◆ What is required: Return the complete listing that follows, with each line reproduced exactly.

◇ ◇ ◇

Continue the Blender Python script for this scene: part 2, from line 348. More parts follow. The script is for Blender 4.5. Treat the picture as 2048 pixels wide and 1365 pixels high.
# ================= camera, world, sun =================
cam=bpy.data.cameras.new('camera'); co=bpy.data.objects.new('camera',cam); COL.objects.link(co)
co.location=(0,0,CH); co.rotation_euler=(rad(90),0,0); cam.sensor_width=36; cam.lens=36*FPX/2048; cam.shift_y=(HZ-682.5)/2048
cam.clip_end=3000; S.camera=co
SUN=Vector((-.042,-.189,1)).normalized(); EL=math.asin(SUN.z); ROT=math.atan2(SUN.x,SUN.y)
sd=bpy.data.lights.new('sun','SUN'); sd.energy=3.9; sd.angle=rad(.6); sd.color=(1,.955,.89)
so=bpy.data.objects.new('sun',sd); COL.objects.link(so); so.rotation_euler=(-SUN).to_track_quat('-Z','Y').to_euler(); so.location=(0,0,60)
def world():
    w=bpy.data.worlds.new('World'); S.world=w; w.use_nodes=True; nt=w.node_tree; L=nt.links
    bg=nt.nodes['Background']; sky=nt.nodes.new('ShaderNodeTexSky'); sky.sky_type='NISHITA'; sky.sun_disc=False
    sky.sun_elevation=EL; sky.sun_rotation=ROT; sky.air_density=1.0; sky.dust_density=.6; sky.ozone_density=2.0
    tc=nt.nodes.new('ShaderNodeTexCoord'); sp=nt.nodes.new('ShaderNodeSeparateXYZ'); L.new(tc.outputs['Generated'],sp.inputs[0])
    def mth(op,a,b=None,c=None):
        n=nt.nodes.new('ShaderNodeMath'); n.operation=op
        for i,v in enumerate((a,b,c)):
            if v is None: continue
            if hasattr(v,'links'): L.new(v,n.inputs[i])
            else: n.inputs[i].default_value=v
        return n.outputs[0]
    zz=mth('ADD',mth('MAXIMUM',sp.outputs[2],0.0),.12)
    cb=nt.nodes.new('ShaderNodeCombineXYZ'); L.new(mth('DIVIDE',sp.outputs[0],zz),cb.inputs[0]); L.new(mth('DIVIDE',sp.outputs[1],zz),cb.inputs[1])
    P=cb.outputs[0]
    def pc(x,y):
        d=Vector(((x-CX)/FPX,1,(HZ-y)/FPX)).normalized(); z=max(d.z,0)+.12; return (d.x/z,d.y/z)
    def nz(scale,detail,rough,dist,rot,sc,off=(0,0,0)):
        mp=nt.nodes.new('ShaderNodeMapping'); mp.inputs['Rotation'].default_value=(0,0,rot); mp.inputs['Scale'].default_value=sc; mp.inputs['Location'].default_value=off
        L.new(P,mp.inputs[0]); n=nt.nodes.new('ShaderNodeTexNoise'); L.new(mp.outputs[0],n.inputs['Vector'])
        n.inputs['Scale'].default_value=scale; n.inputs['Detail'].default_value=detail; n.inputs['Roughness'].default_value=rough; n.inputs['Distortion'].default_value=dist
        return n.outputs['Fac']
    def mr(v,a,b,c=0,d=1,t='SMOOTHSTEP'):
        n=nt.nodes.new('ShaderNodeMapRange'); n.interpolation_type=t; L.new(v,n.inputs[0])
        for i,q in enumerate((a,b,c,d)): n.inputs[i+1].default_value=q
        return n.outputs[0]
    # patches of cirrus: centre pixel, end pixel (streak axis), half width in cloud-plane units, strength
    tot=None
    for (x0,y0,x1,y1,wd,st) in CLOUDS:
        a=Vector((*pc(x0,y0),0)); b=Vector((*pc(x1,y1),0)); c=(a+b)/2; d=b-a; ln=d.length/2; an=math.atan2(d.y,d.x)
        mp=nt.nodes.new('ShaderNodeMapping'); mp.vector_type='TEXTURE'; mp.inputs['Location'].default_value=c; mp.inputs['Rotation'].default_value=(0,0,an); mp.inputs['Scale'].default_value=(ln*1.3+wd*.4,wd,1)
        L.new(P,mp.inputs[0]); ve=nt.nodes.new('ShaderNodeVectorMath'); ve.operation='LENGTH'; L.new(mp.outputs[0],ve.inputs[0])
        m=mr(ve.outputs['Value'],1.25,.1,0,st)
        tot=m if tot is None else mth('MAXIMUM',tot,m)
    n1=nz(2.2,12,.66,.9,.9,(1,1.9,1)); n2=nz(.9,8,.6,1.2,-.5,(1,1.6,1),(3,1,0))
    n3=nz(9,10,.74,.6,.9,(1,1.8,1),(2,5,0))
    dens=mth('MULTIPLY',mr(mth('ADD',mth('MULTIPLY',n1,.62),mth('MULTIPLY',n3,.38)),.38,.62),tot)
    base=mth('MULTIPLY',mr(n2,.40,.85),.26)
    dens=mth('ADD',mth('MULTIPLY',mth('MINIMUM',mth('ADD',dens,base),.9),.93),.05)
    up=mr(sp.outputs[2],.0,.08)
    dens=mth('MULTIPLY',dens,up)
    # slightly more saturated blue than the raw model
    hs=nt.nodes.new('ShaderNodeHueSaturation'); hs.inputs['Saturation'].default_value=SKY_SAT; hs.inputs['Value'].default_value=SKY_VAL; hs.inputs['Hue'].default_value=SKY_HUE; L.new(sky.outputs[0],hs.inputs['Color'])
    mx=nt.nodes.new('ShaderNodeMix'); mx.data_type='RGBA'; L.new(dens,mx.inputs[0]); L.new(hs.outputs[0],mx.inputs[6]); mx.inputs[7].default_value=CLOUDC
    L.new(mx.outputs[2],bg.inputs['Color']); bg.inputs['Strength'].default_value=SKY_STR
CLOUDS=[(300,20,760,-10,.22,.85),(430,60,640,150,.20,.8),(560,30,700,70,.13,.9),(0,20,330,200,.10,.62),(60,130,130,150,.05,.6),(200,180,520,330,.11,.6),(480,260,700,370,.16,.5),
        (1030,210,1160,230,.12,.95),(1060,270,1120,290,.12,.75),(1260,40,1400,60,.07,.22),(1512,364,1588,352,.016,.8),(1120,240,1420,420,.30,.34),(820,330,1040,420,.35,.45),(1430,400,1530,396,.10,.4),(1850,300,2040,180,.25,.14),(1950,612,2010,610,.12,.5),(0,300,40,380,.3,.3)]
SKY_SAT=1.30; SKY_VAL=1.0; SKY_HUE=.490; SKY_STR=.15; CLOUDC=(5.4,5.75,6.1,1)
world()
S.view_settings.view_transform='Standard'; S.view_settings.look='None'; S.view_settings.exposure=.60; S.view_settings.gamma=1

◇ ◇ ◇

◆ Task output:
Continue the Blender Python script for this scene: part 2, from line 348. More parts follow. The script is for Blender 4.5. Treat the picture as 2048 pixels wide and 1365 pixels high.
# ================= camera, world, sun =================
cam=bpy.data.cameras.new('camera'); co=bpy.data.objects.new('camera',cam); COL.objects.link(co)
co.location=(0,0,CH); co.rotation_euler=(rad(90),0,0); cam.sensor_width=36; cam.lens=36*FPX/2048; cam.shift_y=(HZ-682.5)/2048
cam.clip_end=3000; S.camera=co
SUN=Vector((-.042,-.189,1)).normalized(); EL=math.asin(SUN.z); ROT=math.atan2(SUN.x,SUN.y)
sd=bpy.data.lights.new('sun','SUN'); sd.energy=3.9; sd.angle=rad(.6); sd.color=(1,.955,.89)
so=bpy.data.objects.new('sun',sd); COL.objects.link(so); so.rotation_euler=(-SUN).to_track_quat('-Z','Y').to_euler(); so.location=(0,0,60)
def world():
    w=bpy.data.worlds.new('World'); S.world=w; w.use_nodes=True; nt=w.node_tree; L=nt.links
    bg=nt.nodes['Background']; sky=nt.nodes.new('ShaderNodeTexSky'); sky.sky_type='NISHITA'; sky.sun_disc=False
    sky.sun_elevation=EL; sky.sun_rotation=ROT; sky.air_density=1.0; sky.dust_density=.6; sky.ozone_density=2.0
    tc=nt.nodes.new('ShaderNodeTexCoord'); sp=nt.nodes.new('ShaderNodeSeparateXYZ'); L.new(tc.outputs['Generated'],sp.inputs[0])
    def mth(op,a,b=None,c=None):
        n=nt.nodes.new('ShaderNodeMath'); n.operation=op
        for i,v in enumerate((a,b,c)):
            if v is None: continue
            if hasattr(v,'links'): L.new(v,n.inputs[i])
            else: n.inputs[i].default_value=v
        return n.outputs[0]
    zz=mth('ADD',mth('MAXIMUM',sp.outputs[2],0.0),.12)
    cb=nt.nodes.new('ShaderNodeCombineXYZ'); L.new(mth('DIVIDE',sp.outputs[0],zz),cb.inputs[0]); L.new(mth('DIVIDE',sp.outputs[1],zz),cb.inputs[1])
    P=cb.outputs[0]
    def pc(x,y):
        d=Vector(((x-CX)/FPX,1,(HZ-y)/FPX)).normalized(); z=max(d.z,0)+.12; return (d.x/z,d.y/z)
    def nz(scale,detail,rough,dist,rot,sc,off=(0,0,0)):
        mp=nt.nodes.new('ShaderNodeMapping'); mp.inputs['Rotation'].default_value=(0,0,rot); mp.inputs['Scale'].default_value=sc; mp.inputs['Location'].default_value=off
        L.new(P,mp.inputs[0]); n=nt.nodes.new('ShaderNodeTexNoise'); L.new(mp.outputs[0],n.inputs['Vector'])
        n.inputs['Scale'].default_value=scale; n.inputs['Detail'].default_value=detail; n.inputs['Roughness'].default_value=rough; n.inputs['Distortion'].default_value=dist
        return n.outputs['Fac']
    def mr(v,a,b,c=0,d=1,t='SMOOTHSTEP'):
        n=nt.nodes.new('ShaderNodeMapRange'); n.interpolation_type=t; L.new(v,n.inputs[0])
        for i,q in enumerate((a,b,c,d)): n.inputs[i+1].default_value=q
        return n.outputs[0]
    # patches of cirrus: centre pixel, end pixel (streak axis), half width in cloud-plane units, strength
    tot=None
    for (x0,y0,x1,y1,wd,st) in CLOUDS:
        a=Vector((*pc(x0,y0),0)); b=Vector((*pc(x1,y1),0)); c=(a+b)/2; d=b-a; ln=d.length/2; an=math.atan2(d.y,d.x)
        mp=nt.nodes.new('ShaderNodeMapping'); mp.vector_type='TEXTURE'; mp.inputs['Location'].default_value=c; mp.inputs['Rotation'].default_value=(0,0,an); mp.inputs['Scale'].default_value=(ln*1.3+wd*.4,wd,1)
        L.new(P,mp.inputs[0]); ve=nt.nodes.new('ShaderNodeVectorMath'); ve.operation='LENGTH'; L.new(mp.outputs[0],ve.inputs[0])
        m=mr(ve.outputs['Value'],1.25,.1,0,st)
        tot=m if tot is None else mth('MAXIMUM',tot,m)
    n1=nz(2.2,12,.66,.9,.9,(1,1.9,1)); n2=nz(.9,8,.6,1.2,-.5,(1,1.6,1),(3,1,0))
    n3=nz(9,10,.74,.6,.9,(1,1.8,1),(2,5,0))
    dens=mth('MULTIPLY',mr(mth('ADD',mth('MULTIPLY',n1,.62),mth('MULTIPLY',n3,.38)),.38,.62),tot)
    base=mth('MULTIPLY',mr(n2,.40,.85),.26)
    dens=mth('ADD',mth('MULTIPLY',mth('MINIMUM',mth('ADD',dens,base),.9),.93),.05)
    up=mr(sp.outputs[2],.0,.08)
    dens=mth('MULTIPLY',dens,up)
    # slightly more saturated blue than the raw model
    hs=nt.nodes.new('ShaderNodeHueSaturation'); hs.inputs['Saturation'].default_value=SKY_SAT; hs.inputs['Value'].default_value=SKY_VAL; hs.inputs['Hue'].default_value=SKY_HUE; L.new(sky.outputs[0],hs.inputs['Color'])
    mx=nt.nodes.new('ShaderNodeMix'); mx.data_type='RGBA'; L.new(dens,mx.inputs[0]); L.new(hs.outputs[0],mx.inputs[6]); mx.inputs[7].default_value=CLOUDC
    L.new(mx.outputs[2],bg.inputs['Color']); bg.inputs['Strength'].default_value=SKY_STR
CLOUDS=[(300,20,760,-10,.22,.85),(430,60,640,150,.20,.8),(560,30,700,70,.13,.9),(0,20,330,200,.10,.62),(60,130,130,150,.05,.6),(200,180,520,330,.11,.6),(480,260,700,370,.16,.5),
        (1030,210,1160,230,.12,.95),(1060,270,1120,290,.12,.75),(1260,40,1400,60,.07,.22),(1512,364,1588,352,.016,.8),(1120,240,1420,420,.30,.34),(820,330,1040,420,.35,.45),(1430,400,1530,396,.10,.4),(1850,300,2040,180,.25,.14),(1950,612,2010,610,.12,.5),(0,300,40,380,.3,.3)]
SKY_SAT=1.30; SKY_VAL=1.0; SKY_HUE=.490; SKY_STR=.15; CLOUDC=(5.4,5.75,6.1,1)
world()
S.view_settings.view_transform='Standard'; S.view_settings.look='None'; S.view_settings.exposure=.60; S.view_settings.gamma=1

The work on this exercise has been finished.